I was delighted, as a shoemaking instructor working out of my home, to see the statement in an article on www.treehugger.comthat “shoemaker” should be added to a list of occupations that would be in demand in the “new green economy”! To me it makes perfect sense. From a global perspective, the “post-peak oil” world may result in the costs for transporting a pair of shoes from afar outweighing the “benefits” of their cheap production. From a village perspective, there is a developing awareness that purchasing locally-grown and locally-made products is a way to support each other and build community.

Do you want to be one of those people working with your hands, making something practical, like a pair of shoes? All the materials needed to create infinite styles are accessible. If you want to make an ecologically-conscious product, that too is possible; I myself make several styles of shoes from recycled dungarees and old wool coats.
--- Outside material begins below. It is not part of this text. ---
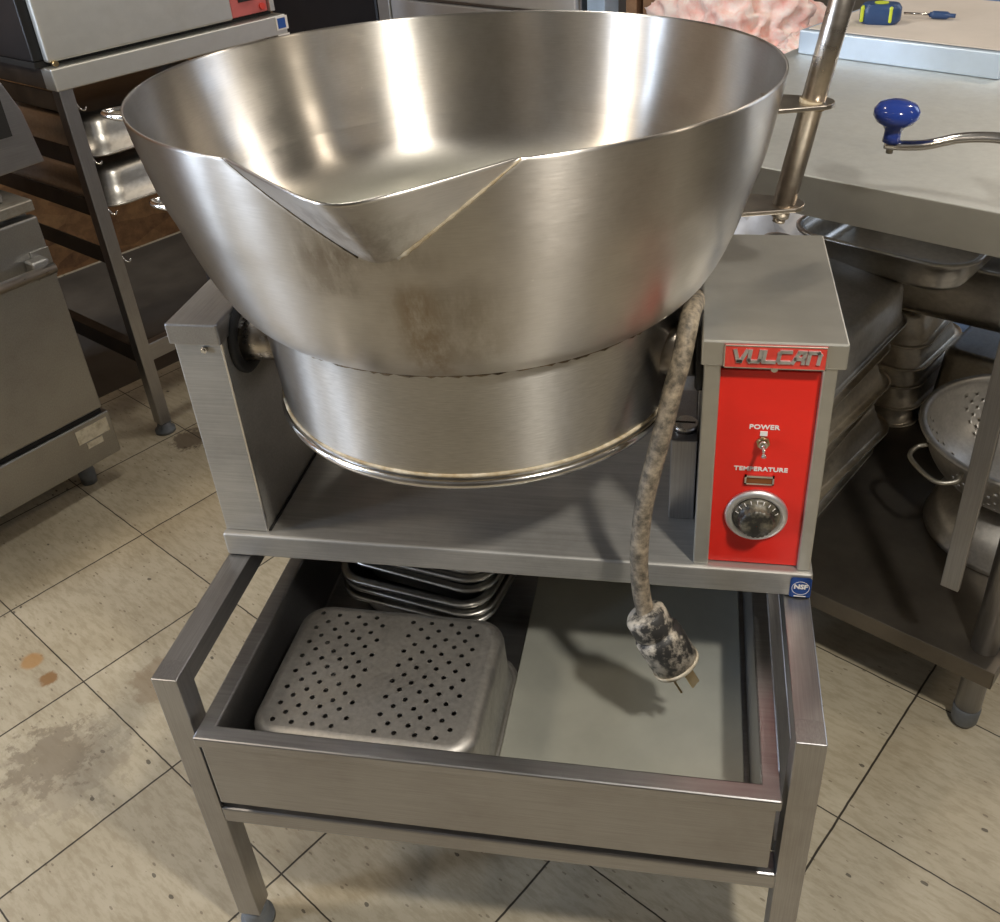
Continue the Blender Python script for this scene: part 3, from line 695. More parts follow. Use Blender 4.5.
# ================================================================== STAND WITH DRAWER
LY, T = -0.2166, 0.0322; SB = 0.40
SD = empty('equipment_stand', (0.38, 0.09, 0), 0, 'square-tube steel stand under the braising pan, with an open drawer', 'stand')
def spart(name, bm, mat, parent=None, **k):
    p = parent or SD; o = obj(name, bm, mat, p, **k); o.location = -worldpos(p); return o
for x0 in (0, W - T):
    for y0 in (LY, SB - T):
        bm = bmesh.new(); bx(bm, x0, x0 + T, y0, y0 + T, .036, H - .0004)
        lg = spart('leg', bm, M['steel_z'], bevel=.0012)
        cx_, cy_ = x0 + T / 2, y0 + T / 2
        bm = bmesh.new(); revolve(bm, [(.012, .036), (.016, .034), (.019, .026), (.019, .012), (.024, .010), (.0245, 0.0005), (.001, 0.0005)], 32, (cx_, cy_), cap0=True)
        spart('foot', bm, M['foot'], lg)
for x0 in (0, W - T):
    bm = bmesh.new(); bx(bm, x0 + .0002, x0 + T - .0002, LY + T - .003, SB - T + .003, H - T, H - .0006); spart('top_rail', bm, M['steel_y'], bevel=.0012)
    bm = bmesh.new(); bx(bm, x0, x0 + T, LY + T - .001, SB - T + .001, .258, .286); spart('side_rail', bm, M['steel_y'], bevel=.003)
    xg = (x0 + T, x0 + T + .020) if x0 == 0 else (x0 - .020, x0)
    bm = bmesh.new(); bx(bm, xg[0], xg[1], LY + T, SB - T, .286, .2885)
    gx = xg[0] if x0 == 0 else xg[1] - .002
    bx(bm, gx, gx + .002, LY + T, SB - T, .2885, .306); spart('drawer_runner', bm, M['steel_dull'])
bm = bmesh.new(); bx(bm, T - .001, W - T + .001, LY, LY + T, .258, .286); spart('front_rail', bm, M['steel_x'], bevel=.003)
bm = bmesh.new(); bx(bm, T - .001, W - T + .001, SB - T, SB, .258, .286); spart('back_rail', bm, M['steel_x'], bevel=.003)
bm = bmesh.new(); bx(bm, T - .001, W - T + .001, SB - T, SB, H - T, H - .0004); spart('back_rail', bm, M['steel_x'], bevel=.003)
# the drawer: an open tray with turned-out rim
X0, X1, Y0, Y1 = .0445, .7150, -.2290, .372
DZ = .4455; DB = .3175
bm = bmesh.new()
def rl_(hx0, hx1, hy0, hy1, z): return [(hx0, hy0, z), (hx1, hy0, z), (hx1, hy1, z), (hx0, hy1, z)]
i_ = .0175
L = [rl_(X0 - .0045, X1 + .0045, Y0 - .0045, Y1, DZ - .016), rl_(X0 - .0045, X1 + .0045, Y0 - .0045, Y1, DZ),
     rl_(X0 + i_, X1 - i_, Y0 + i_, Y1 - i_, DZ), rl_(X0 + i_, X1 - i_, Y0 + i_, Y1 - i_, DB + .004)]
loops(bm, L, True, False)
L = [rl_(X0 - .0045, X1 + .0045, Y0 - .0045, Y1, DZ - .016), rl_(X0, X1, Y0, Y1, DZ - .016), rl_(X0, X1, Y0, Y1, DB)]
loops(bm, L, True, False)
bmesh.ops.remove_doubles(bm, verts=bm.verts, dist=.0002)
dr = spart('drawer', bm, M['steel_x'], bevel=.0022); dr['label'] = 'open steel drawer pulled out on runners'

# ================================================================== PANS
def pan_mesh(L_, W_, D_, r=.035, taper=.008, fl=.012, holes=None, rb=.018):
    """steam-table pan, flange at z=D_, bottom at 0, long side along x"""
    bm = bmesh.new(); hx, hy = L_ / 2, W_ / 2; ix, iy = hx - fl, hy - fl
    Ls = [rrect(hx, hy, r + fl, D_ - .0045), rrect(hx, hy, r + fl, D_ - .001), rrect(hx - .002, hy - .002, r + fl - .002, D_), rrect(ix + .002, iy + .002, r + .002, D_), rrect(ix, iy, r, D_ - .002),
          rrect(ix - .001, iy - .001, r, D_ - .012), rrect(ix - .0035, iy - .0035, r, D_ - .014), rrect(ix - .0035 - taper * .5, iy - .0035 - taper * .5, r, D_ * .5)]
    bxx, byy = ix - .0035 - taper, iy - .0035 - taper
    for k in range(6):
        a = PI / 2 * k / 5
        Ls.append(rrect(bxx - rb * (1 - math.cos(a)), byy - rb * (1 - math.cos(a)), max(.006, r - rb * (1 - math.cos(a))), rb * (1 - math.sin(a))))
    if holes:
        R = loops(bm, Ls, cap=False)
        from mathutils.geometry import delaunay_2d_cdt
        P2 = [v_.co.xy.copy() for v_ in R[-1]]; n0 = len(P2); E = [(i, (i + 1) % n0) for i in range(n0)]
        for (hx_, hy_, hr) in holes:
            b0 = len(P2); P2 += [Vector((hx_ + hr * math.cos(2 * PI * i / 12), hy_ + hr * math.sin(2 * PI * i / 12))) for i in range(12)]
            E += [(b0 + i, b0 + (i + 1) % 12) for i in range(12)]
        vo, _, fo, _, _, _ = delaunay_2d_cdt(P2, E, [], 0, 1e-7)
        vs = [bm.verts.new((p_.x, p_.y, 0)) for p_ in vo]
        lim = R[-1]
        for f_ in fo:
            c_ = sum((vo[i] for i in f_), Vector((0, 0))) / 3
            if any((c_ - Vector(h_[:2])).length < h_[2] * .9 for h_ in holes): continue
            if abs(c_.x) > abs(hx) or abs(c_.y) > abs(hy): continue
            bm.faces.new([vs[i] for i in f_])
        bmesh.ops.remove_doubles(bm, verts=bm.verts, dist=1e-5)
    else: loops(bm, Ls)
    bmesh.ops.recalc_face_normals(bm, faces=bm.faces)
    return bm
# perforated pan, upside down
holes = []
for g_, gx in ((-1, -.0700), (1, .0620)):
    for row in range(15):
        for c in range(4):
            x = gx + (c - 1.5) * .0262 + (.0131 if row % 2 else 0) - .006
            y = -.0915 + row * .0131
            holes.append((x + random.uniform(-.001, .001), y + random.uniform(-.001, .001), .0036))
def place_pan(name, mesh_bm, mat, loc, rz, flip, label, cat='pan', group=None, th=.0011, tilt=(0, 0), D_=0):
    o = obj(name, mesh_bm, mat, solid=th, soff=1); o.rotation_mode = 'XYZ'
    o.rotation_euler = (PI + tilt[0] if flip else tilt[0], tilt[1], rz)
    o.location = (loc[0], loc[1], loc[2] + (D_ if flip else 0))
    tag(o, label, cat, group); return o
ZF = DB + .0045
pp = place_pan('perforated_pan', pan_mesh(.3150, .256, .094, r=.040, holes=holes, rb=.016, taper=.002, fl=.007), M['alu'], (.2270, -.0825, ZF + .001), -.012, True,
               'upside-down perforated steel pan in the front left of the open drawer', D_=.094)
# stack of half pans behind it
for i in range(6):
    place_pan('half_pan', pan_mesh(.245, .215, .056, r=.034, fl=.012), M['pan_clean'], (.236 + [0, .003, -.002, .006, .004, .008][i],   .172 + [0, .002, .004, .022, .026, .030][i], ZF + .002 + i * .0145), -.21 - [0, .02, -.01, .03, 0, .02][i], False,
              ['bottom steel half pan of the stack at the back of the drawer', 'second steel half pan from the bottom of the stack in the drawer', 'third steel half pan from the bottom of the stack in the drawer',
               'fourth steel half pan from the bottom of the stack in the drawer', 'fifth steel half pan of the drawer stack, just below the top one', 'top steel half pan of the stack at the back of the drawer'][i], group='half pans stacked in the drawer')
# flat lid on the right
bm = bmesh.new(); slab(bm, [(x, y) for x, y, z in rrect(.1535, .279, .008, 0, 4)], 0, .006)
o = obj('flat_tray', bm, M['zinc'], loc=(.537, .075, ZF + .0005), bevel=.0015); tag(o, 'flat dull steel tray lying on the right half of the drawer floor', 'tray')

# ================================================================== RACK ON THE LEFT
RK = (-.7434, .9913, 1.0673); RW, RD, RH, RT = .622, .60, .933, .032
RA = empty('pan_rack', (RK[0], RK[1], 0), RK[2], 'open steel stand with slides holding upturned pans, left behind the braising pan', 'rack')
def rp(name, bm, mat, parent=None, **k): return obj(name, bm, mat, parent or RA, **k)
for x0 in (0, RW - RT):
    for y0 in (0, RD - RT):
        bm = bmesh.new(); bx(bm, x0, x0 + RT, y0, y0 + RT, .03, RH - .045); lg = rp('leg', bm, M['steel_z'], bevel=.002)
        bm = bmesh.new(); revolve(bm, [(.011, .03), (.018, .022), (.018, .012), (.026, .009), (.026, .0005), (.001, .0005)], 28, (x0 + RT / 2, y0 + RT / 2), cap0=True); rp('foot', bm, M['foot'], lg)
bm = bmesh.new(); bx(bm, -.006, RW + .004, -.006, .040, RH - .047, RH); tp = rp('top_frame', bm, M['steel_light'], bevel=.003)
bm = bmesh.new(); bx(bm, -.005, RW + .003, .040, RD, RH - .046, RH - .0005); rp('top_tray', bm, M['darkside'], bevel=.002)
for (z0, z1, pz) in ((.902, .928, 0), (.872, .886, 0)):
    bm = bmesh.new(); bx(bm, RW - .030, RW + .006, -.0085, -.0065, z0 - .004, z1 + .002); ng = rp('certification_label', bm, M['white'], tp if pz == 0 else tp)
    bm = bmesh.new(); bx(bm, RW - .026, RW - .002, -.0095, -.0085, z0, z1 - .002); rp('label_panel', bm, M['blue_label'], tp)
bm = bmesh.new(); bx(bm, RT, RW - RT, .004, .030, .210, .256); rp('front_rail', bm, M['steel_x'], bevel=.002)
for x0 in (.002, RW - .030):
    bm = bmesh.new(); bx(bm, x0, x0 + .028, RT, RD - RT, .210, .256); rp('side_rail', bm, M['darkside'], bevel=.002)
for z in (.839, .719, .600, .481):
    for s, x0 in ((1, 0.001), (-1, RW - .001)):
        bm = bmesh.new(); e = RT * s
        xa, xb = sorted((x0 + .004 * s, x0 + .007 * s)); bx(bm, xa, xb, RT + .001, RD - RT, z - .002, z + .040)
        xa, xb = sorted((x0 + .004 * s, x0 + .050 * s)); bx(bm, xa, xb, RT + .001, RD - RT, z - .002, z)
        rp('slide', bm, M['darkside'])
        bm = bmesh.new(); xx = x0 + s * RT
        tube(bm, [(xx, .006, z + .012), (xx + .002 * s, -.002, z + .002), (xx + .010 * s, -.004, z - .002), (xx + .014 * s, -.004, z + .004)], .0022, 8, 5); rp('slide_hook', bm, M['chrome'])
def in_rack(x, y, z): 
    c, s = math.cos(RK[2]), math.sin(RK[2]); return (RK[0] + c * x - s * y, RK[1] + s * x + c * y, z)
for (z, Ls, lab) in ((.7195, .52, 'upturned steel pan on the upper slides of the pan rack'), (.6005, .52, 'upturned steel pan on the lower slides of the pan rack')):
    x, y, zz = in_rack(RW / 2, .285, z)
    place_pan('steam_pan', pan_mesh(RW - .075, Ls, .088, r=.05, rb=.03, fl=.014), M['pan_clean'], (x, y, zz + .001), RK[2], True, lab, D_=.088, group='steam pans in the rack')

# steamer standing on the rack
SM = empty('countertop_steamer', in_rack(0, 0, RH), RK[2], 'boxy stainless steamer with a faded red control strip standing on the pan rack', 'steamer')
def sp(name, bm, mat, parent=None, **k): return obj(name, bm, mat, parent or SM, **k)
bm = bmesh.new(); bx(bm, -.020, .475, .030, .50, .014, .50); sp('cabinet', bm, M['blackbox'], bevel=.003)
bm = bmesh.new(); bx(bm, .000, .480, .006, .028, .010, .50); dd = sp('door', bm, M['steel_light'], bevel=.006, seg=4)
bm = bmesh.new(); cyl(bm, (.012, -.002, .008), (.012, .010, .008), .006, n=16); sp('hinge_pin', bm, M['brass'], dd)
bm = bmesh.new(); bx(bm, .482, .590, .012, .50, .012, .50); cb_ = sp('control_side', bm, M['red_faded'], bevel=.003)
bm = bmesh.new(); bx(bm, .505, .550, .008, .0125, .045, .090); sp('switch_recess', bm, M['hole'], cb_)
bm = bmesh.new(); cyl(bm, (.572, .013, .026), (.572, .006, .026), .008, n=20); sp('panel_screw', bm, M['red_old'], cb_)
bm = bmesh.new(); bx(bm, .591, .606, .004, .50, .010, .50); sp('side_trim', bm, M['steel_light'], bevel=.002)
bm = bmesh.new(); bx(bm, -.02, .61, .03, .49, .0005, .013); sp('base', bm, M['hole'])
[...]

I teach the simple “stitch-down” process of shoemaking. After pulling the upper part of the shoe over the last (a foot-shaped mold), it turns OUT to be stitched to the soling. All my shoes are low-heeled and have lots of toe room. My website gives you an idea of the range of footwear that can be made using this method.

Perhaps there is a village (or “transition town”) that needs you for its shoemaker. My advice for aspiring shoemakers: specialize – focus your energy on footwear that fills a need you have noticed, perhaps for a certain sport or profession. Or create shoes with a unique design feature, perhaps they fasten in a clever way or have all their construction visible on the outside. Make shoes for newborn babies, or, learn shoemaking, then study pedorthics, which will give you knowledge of how to integrate orthotics and other inserts into the shoes you make.

Once you have decided on your product, make and market it for a period of time before considering the expansion of your line. Once the shoemaking process is learned, you may stay awake all night designing yet another variation, thereby supporting the expansion of your imagination but not necessarily the expansion of your business.